HIGH POINT, N.C. - Stanley Furniture says it has established a strategic alliance with a Vietnam furniture manufacturer, Starwood Manufacturing VN Corporation, to develop a dedicated factory in Ho Chi Minh City, Vietnam.

Stanley says the purpose-built, 150,000 sq. ft. plant, which will employ 500, will rely on Stanley Furniture’s manufacturing know-how, its construction aimed at helping Stanley achieve better long-term control over its sourcing in Asia, says company CEO Glenn Prillaman. Currently Stanley produces at 10 factories in Indonesia and Vietnam; it closed its U.S. manufacturing last year after several years of try to revive its domestic manufacturing.

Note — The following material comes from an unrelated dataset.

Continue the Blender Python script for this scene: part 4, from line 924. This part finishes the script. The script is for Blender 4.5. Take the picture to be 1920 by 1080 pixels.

Starwood designed and built the new facility in the last six months of 2015, and production began at the end of the year, Stanley said in its February 23 SEC filings. 

Those filings said its alliance with Starwood allows it to "engineer its designs specifically for the efficiency of the factory, schedule and supervise production to satisfy its specific customers’ demands and provide quality assurance."  More simply, Stanley will have greater control over the quality its products.

Starwood will manufacture Stanley’s more recently introduced products in a stand-alone facility designed by Stanley for its products and constructed by Starwood over the last half of 2015 on its existing manufacturing campus outside of Ho Chi Minh City.

“Stanley is a company with a long heritage of manufacturing,” said Prillaman. “By partnering with a manufacturer overseas, we are developing a differentiating sourcing strategy that has already lowered costs, but should also allow us to lower lead times for improved customer service and provide customers with more consistent product quality, as we market and distribute a broader product line to increase revenues.”

Stanley says the plant will allow it to make its products 10 to 15 percent lower in cost than a traditional line, and without sacrificing quality or lowering specifications, the company says. Stanley will use its own engineers, quality control, and product design and development staff working in the facility, which it expects will give it better control over quality.

Stanley Furniture's sales fell 5.4 percent in the latest quarter, to $57.4 million. 

In the past year, in addition to aligning with Starwood, Stanley closed domestic manufacturing facilities and moved to an overseas sourcing model, discontinued an un-profitable product line, implemented a new enterprise operating system, opened new trade showrooms and consolidated corporate offices.

Separately, Stanley Furniture said in an SEC filing that it had approved a 65 percent salary increase for Prillaman, and a 22.8 percent salary increase for Anita W. Wimmer, vice president of finance/corporate controller.